─── DATA FOR THE TASK ───
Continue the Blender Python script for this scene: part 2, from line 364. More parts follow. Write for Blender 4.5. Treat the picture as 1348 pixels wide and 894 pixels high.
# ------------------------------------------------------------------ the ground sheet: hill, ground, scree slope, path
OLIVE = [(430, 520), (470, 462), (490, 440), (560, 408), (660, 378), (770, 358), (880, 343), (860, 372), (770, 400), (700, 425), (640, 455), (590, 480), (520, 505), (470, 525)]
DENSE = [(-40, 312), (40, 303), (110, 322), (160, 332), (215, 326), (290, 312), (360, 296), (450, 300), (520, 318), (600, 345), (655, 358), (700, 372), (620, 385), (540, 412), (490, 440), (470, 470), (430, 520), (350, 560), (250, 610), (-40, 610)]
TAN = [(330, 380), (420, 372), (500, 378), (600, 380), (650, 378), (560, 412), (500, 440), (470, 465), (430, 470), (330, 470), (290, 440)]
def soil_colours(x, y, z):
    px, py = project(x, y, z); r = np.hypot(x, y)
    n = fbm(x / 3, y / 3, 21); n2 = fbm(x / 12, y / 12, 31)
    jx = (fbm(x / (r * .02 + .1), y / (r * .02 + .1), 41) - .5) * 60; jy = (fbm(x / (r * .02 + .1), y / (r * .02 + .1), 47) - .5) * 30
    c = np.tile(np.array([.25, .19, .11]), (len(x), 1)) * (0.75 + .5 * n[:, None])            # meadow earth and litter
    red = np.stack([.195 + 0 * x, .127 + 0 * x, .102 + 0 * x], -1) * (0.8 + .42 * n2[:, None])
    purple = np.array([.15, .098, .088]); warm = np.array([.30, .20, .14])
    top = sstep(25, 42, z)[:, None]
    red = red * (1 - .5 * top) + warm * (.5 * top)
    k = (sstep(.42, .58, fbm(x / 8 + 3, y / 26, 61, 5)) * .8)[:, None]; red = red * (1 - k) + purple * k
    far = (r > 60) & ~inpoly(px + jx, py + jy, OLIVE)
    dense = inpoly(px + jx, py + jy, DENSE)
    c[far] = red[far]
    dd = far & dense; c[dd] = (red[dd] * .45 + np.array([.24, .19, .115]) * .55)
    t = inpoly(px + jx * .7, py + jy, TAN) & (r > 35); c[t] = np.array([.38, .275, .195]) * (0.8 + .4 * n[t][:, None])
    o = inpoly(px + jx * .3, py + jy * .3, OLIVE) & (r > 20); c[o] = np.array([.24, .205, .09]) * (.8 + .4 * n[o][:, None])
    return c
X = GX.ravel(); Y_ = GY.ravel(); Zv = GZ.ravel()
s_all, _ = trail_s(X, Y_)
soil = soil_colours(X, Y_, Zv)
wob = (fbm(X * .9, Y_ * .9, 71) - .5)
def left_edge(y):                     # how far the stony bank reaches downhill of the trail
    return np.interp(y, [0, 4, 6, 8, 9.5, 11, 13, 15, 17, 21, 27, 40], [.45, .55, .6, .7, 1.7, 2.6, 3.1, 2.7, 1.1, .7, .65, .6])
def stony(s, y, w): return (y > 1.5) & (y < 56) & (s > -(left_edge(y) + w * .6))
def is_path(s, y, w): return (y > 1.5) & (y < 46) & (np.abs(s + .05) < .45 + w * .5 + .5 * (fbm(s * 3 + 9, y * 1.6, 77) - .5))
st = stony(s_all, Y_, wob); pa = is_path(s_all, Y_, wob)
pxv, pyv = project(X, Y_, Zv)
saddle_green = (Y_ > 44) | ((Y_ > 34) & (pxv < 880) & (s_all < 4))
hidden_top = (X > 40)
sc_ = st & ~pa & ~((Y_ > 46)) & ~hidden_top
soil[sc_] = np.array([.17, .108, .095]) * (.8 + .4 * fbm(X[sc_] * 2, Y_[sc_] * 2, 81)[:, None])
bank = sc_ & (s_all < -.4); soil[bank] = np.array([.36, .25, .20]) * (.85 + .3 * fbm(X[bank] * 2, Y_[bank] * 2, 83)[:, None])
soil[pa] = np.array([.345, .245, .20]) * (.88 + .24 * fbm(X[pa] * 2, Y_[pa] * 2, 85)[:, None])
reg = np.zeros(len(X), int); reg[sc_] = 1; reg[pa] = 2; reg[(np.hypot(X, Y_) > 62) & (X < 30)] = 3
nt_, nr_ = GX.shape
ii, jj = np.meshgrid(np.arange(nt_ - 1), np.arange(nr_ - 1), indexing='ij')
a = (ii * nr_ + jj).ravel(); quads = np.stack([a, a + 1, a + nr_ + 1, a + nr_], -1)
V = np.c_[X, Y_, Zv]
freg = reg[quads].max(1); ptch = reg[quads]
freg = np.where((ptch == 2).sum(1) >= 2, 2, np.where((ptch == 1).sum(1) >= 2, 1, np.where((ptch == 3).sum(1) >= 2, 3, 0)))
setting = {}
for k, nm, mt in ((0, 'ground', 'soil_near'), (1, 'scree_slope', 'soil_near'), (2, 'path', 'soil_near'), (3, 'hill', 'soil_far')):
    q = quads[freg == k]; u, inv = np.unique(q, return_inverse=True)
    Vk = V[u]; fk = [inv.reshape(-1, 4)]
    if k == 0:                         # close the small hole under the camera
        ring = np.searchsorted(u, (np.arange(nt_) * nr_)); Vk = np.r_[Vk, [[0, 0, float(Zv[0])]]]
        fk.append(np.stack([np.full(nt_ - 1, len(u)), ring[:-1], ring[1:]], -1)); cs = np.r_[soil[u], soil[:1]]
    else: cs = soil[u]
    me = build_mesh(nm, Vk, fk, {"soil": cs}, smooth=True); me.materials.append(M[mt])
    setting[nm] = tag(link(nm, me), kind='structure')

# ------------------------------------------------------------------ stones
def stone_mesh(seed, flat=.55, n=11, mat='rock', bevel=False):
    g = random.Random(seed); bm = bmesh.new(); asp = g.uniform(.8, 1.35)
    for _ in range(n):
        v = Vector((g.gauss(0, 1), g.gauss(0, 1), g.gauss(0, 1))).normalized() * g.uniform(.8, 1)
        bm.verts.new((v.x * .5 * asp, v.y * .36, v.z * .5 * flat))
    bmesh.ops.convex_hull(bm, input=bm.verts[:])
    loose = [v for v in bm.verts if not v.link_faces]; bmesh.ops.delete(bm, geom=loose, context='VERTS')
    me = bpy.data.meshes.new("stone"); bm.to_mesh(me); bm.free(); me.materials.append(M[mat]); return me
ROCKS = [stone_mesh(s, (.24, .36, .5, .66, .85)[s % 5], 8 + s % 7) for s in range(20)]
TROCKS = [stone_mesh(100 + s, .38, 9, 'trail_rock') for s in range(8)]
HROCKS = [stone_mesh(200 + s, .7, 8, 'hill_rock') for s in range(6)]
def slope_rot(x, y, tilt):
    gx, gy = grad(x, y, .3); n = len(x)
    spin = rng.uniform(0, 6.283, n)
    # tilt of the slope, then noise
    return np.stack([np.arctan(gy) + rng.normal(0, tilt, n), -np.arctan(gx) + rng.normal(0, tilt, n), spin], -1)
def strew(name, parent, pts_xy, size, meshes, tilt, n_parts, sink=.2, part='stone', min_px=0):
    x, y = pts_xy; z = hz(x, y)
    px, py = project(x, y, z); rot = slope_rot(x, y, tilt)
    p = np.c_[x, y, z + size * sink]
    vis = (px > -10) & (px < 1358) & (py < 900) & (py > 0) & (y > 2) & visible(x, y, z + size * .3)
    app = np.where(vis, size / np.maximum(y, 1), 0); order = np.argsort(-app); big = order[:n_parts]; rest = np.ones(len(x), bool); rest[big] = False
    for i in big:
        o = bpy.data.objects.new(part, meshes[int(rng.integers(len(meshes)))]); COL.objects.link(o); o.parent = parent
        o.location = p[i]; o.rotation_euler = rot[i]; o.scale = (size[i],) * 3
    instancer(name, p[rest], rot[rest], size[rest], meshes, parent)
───
─── DATA FOR THE TASK ───
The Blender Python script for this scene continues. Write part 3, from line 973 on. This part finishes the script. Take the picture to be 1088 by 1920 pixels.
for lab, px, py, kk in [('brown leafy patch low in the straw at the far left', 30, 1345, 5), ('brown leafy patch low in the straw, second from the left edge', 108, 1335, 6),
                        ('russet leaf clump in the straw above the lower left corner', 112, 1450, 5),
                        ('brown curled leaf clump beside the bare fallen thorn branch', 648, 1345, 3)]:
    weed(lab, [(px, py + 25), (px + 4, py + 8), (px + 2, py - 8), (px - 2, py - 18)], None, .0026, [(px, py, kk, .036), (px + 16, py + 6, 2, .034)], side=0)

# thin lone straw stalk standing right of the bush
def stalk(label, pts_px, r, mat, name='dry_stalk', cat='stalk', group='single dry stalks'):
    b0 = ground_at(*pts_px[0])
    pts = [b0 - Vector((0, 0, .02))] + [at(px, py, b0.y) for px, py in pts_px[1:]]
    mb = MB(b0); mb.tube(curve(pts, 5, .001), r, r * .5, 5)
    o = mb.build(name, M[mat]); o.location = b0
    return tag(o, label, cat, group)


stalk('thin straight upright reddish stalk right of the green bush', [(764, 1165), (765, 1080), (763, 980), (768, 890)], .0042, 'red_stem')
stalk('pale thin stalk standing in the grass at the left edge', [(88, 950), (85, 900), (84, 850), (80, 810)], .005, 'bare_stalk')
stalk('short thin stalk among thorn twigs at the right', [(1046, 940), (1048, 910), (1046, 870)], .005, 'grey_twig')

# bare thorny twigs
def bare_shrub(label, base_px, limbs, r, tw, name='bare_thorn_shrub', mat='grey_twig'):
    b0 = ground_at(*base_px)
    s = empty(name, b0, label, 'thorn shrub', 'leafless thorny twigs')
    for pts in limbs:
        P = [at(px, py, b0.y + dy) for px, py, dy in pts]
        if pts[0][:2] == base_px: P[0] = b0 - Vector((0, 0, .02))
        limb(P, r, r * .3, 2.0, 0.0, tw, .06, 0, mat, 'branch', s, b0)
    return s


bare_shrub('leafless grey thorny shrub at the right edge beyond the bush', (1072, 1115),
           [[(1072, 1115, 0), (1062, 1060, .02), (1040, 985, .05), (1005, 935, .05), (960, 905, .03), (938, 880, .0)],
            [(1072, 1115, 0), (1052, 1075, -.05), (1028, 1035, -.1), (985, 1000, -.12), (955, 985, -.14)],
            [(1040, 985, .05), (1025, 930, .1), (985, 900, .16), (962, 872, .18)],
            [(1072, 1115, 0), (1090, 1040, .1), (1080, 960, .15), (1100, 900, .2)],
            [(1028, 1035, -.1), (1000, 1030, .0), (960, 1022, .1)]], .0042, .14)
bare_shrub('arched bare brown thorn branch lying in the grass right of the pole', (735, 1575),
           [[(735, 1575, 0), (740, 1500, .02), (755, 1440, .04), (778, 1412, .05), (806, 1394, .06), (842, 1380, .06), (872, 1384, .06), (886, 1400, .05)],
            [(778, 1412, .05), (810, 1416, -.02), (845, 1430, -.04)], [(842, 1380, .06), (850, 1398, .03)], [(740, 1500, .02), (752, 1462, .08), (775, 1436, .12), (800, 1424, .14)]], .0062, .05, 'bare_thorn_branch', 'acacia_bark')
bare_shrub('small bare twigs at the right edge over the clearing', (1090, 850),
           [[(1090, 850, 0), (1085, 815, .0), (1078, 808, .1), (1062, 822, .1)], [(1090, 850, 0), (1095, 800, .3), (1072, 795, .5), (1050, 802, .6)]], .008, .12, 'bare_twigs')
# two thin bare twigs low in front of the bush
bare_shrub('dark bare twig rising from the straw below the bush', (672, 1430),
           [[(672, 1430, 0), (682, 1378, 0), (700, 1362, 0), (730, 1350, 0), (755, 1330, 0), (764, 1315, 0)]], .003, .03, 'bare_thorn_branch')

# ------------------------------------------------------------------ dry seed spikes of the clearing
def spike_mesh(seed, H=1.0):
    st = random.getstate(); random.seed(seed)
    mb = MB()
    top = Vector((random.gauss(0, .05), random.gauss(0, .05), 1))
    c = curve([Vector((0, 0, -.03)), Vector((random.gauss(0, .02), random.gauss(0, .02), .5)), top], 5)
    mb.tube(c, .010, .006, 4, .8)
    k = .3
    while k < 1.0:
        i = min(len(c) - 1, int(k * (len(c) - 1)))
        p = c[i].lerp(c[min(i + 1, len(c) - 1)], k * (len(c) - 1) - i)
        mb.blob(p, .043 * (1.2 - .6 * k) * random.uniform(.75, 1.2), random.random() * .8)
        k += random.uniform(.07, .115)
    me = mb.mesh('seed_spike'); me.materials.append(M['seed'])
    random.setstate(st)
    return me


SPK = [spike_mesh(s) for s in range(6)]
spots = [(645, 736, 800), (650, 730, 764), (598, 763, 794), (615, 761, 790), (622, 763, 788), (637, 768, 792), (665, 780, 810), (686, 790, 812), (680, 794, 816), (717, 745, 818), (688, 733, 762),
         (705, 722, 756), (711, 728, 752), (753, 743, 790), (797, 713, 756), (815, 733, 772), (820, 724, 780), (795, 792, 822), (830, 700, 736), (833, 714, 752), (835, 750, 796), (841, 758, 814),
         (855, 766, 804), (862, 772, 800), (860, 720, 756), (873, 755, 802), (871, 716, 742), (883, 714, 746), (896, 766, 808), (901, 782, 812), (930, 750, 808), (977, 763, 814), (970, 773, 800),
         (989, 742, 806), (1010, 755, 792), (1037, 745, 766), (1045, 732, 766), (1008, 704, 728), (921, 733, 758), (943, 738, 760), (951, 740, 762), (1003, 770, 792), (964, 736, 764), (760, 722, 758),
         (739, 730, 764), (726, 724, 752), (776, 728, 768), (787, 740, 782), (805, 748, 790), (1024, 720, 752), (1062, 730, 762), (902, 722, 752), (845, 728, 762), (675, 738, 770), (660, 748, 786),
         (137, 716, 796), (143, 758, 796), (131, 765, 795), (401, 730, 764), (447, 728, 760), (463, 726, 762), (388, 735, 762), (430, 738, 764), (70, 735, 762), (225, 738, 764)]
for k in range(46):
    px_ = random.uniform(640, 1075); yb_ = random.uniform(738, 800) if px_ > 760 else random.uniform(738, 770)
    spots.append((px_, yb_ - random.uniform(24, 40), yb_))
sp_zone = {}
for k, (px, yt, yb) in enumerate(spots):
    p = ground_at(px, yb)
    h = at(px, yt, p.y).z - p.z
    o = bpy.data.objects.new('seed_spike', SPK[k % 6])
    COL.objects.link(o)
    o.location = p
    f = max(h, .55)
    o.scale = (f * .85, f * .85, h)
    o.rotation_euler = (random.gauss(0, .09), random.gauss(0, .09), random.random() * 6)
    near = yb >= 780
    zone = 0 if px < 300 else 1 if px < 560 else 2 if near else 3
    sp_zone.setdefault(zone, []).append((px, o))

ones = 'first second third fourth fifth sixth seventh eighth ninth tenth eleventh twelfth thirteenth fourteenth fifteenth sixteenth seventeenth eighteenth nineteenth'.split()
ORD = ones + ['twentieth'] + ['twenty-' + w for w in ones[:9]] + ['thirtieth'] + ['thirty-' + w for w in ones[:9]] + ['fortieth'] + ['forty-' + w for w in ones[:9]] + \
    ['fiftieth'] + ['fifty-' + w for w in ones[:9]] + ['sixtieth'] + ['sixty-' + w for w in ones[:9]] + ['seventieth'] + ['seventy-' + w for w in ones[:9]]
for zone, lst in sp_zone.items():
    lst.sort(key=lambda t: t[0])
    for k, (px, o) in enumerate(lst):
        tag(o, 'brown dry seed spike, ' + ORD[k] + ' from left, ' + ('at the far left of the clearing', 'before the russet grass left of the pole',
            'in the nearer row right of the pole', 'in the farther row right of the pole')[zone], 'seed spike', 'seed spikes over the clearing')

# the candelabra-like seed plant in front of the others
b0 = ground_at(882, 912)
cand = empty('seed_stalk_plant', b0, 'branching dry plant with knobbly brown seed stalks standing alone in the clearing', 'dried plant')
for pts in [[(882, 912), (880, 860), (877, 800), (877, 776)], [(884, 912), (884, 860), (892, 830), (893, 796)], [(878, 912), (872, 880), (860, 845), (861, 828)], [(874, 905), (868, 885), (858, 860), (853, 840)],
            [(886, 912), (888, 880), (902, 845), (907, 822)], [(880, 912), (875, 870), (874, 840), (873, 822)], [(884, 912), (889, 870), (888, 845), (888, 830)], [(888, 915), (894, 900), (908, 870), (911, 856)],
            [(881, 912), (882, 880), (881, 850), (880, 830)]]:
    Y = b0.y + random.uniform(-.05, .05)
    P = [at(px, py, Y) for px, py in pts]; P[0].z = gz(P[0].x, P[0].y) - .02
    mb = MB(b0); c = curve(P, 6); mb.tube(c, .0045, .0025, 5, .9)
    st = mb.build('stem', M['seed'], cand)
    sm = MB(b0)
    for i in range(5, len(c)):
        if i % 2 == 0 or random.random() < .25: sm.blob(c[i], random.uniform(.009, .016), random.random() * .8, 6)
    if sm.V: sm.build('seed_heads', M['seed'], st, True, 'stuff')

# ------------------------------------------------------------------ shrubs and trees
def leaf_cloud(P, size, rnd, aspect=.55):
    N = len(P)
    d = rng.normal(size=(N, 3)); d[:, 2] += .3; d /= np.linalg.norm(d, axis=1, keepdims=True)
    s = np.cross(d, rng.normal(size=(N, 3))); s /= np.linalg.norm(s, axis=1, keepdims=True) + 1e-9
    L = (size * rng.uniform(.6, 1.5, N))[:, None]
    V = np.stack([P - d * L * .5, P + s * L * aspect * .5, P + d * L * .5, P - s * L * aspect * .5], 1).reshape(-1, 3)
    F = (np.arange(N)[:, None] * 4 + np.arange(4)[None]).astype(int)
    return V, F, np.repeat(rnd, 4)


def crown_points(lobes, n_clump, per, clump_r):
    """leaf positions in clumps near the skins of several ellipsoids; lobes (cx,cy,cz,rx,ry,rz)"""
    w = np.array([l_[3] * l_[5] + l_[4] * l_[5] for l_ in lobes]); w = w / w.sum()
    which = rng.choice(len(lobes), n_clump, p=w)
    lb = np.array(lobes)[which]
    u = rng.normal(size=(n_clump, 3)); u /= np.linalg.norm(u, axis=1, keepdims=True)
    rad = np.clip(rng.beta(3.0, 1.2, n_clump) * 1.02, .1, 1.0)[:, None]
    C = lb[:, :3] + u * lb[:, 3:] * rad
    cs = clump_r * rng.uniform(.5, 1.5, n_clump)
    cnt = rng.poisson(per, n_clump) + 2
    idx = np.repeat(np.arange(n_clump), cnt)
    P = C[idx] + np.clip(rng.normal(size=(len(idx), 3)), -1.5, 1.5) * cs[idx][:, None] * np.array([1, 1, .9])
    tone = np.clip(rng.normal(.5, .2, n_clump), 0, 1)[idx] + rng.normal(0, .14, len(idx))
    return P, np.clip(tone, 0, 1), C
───
[TASK INSTRUCTIONS]
State how many lines of the records above contain the word "scene", giving only that number.

[RESULT FOR THIS EXERCISE]
2